Ben’s Kiss Can Save the World

Bachelor 16

His kiss shall only be used for good...

Ben Flajnik is magical. He’s dreamy. He’s genuine. He is, if you choose to believe it, a real-life damn super hero.

Truth be told, Ben was on a date with Emily O’Brien, which ended up being a nerving jaunt up a bridge. Naturally, Emily was deathly afraid of heights – as was Ben, supposedly – and the two struggled to get to the top.

Editor’s note: the camera angles alone told just about everyone viewing that this climb was no easy task. I almost shat my pants just watching.

But really, it looked pretty frightening and understandably, it looked as though Emily’s dreamy date with Ben would end in embarrassment. But, as Ben put it, with Emily scared out of her mind and the two of them stuck in the middle of the bridge, he did all he could, and kissed her.

From that kiss on, Emily was empowered with the strength of a thousand men, had a whole different kind of “butterflies” and never looked back as she triumphed over the climb to the very tippy top of the bridge.
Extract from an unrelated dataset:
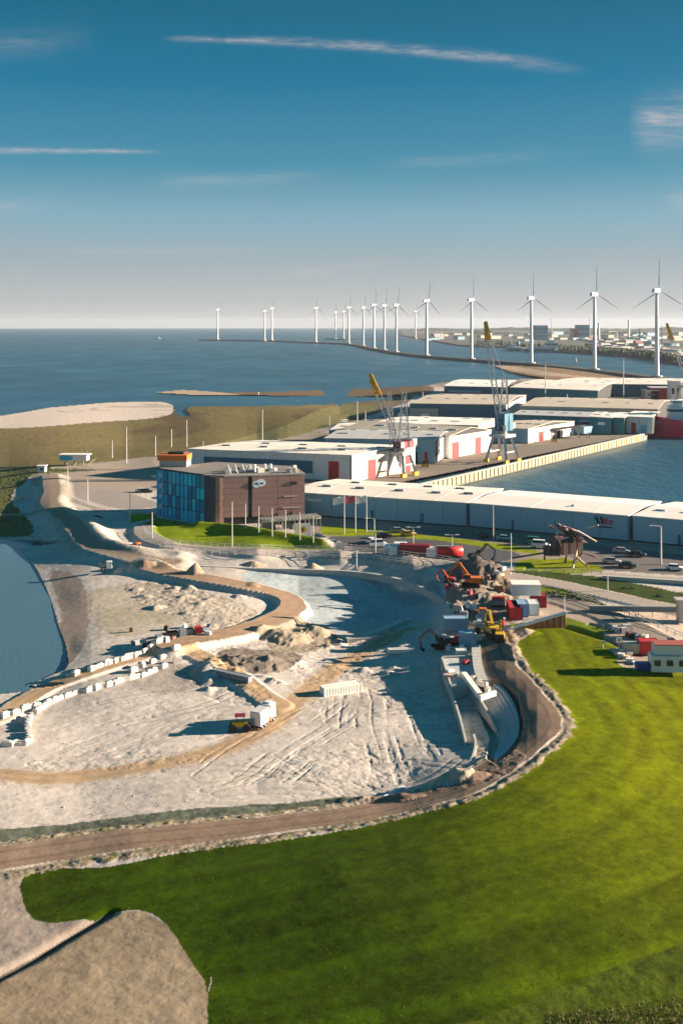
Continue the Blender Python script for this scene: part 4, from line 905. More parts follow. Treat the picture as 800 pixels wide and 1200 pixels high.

It’s this awesome power of Ben’s kiss that had us thinking: if Ben’s kiss can eliminate a woman’s fear of heights and make her completely forget about the possibility of a certain death-plunge into the water below (or the sea of cars. that, too, would suck.), then what can’t Ben’s kiss do?

Here’s a quick list of some things we have a feeling Ben could solve with just one kiss:

Ben’s kiss could stop another bad Nicolas Cage movie from happening.

Ben’s kiss could add another 13 days to a Kim Kardashian marriage.

Ben’s kiss could make Clay Aiken hot and straight. Possibly still gay, though, too.

Ben’s kiss could make LeBron James clutch in the 4th quarter.

Ben’s kiss could make Nickelback an actually good band.

Ben’s kiss could make Sarah Palin smart.

Ben’s kiss could make Tim Tebow an accurate NFL quarterback.

What else, pray tell, could Ben’s kiss do? The possibilities are endless.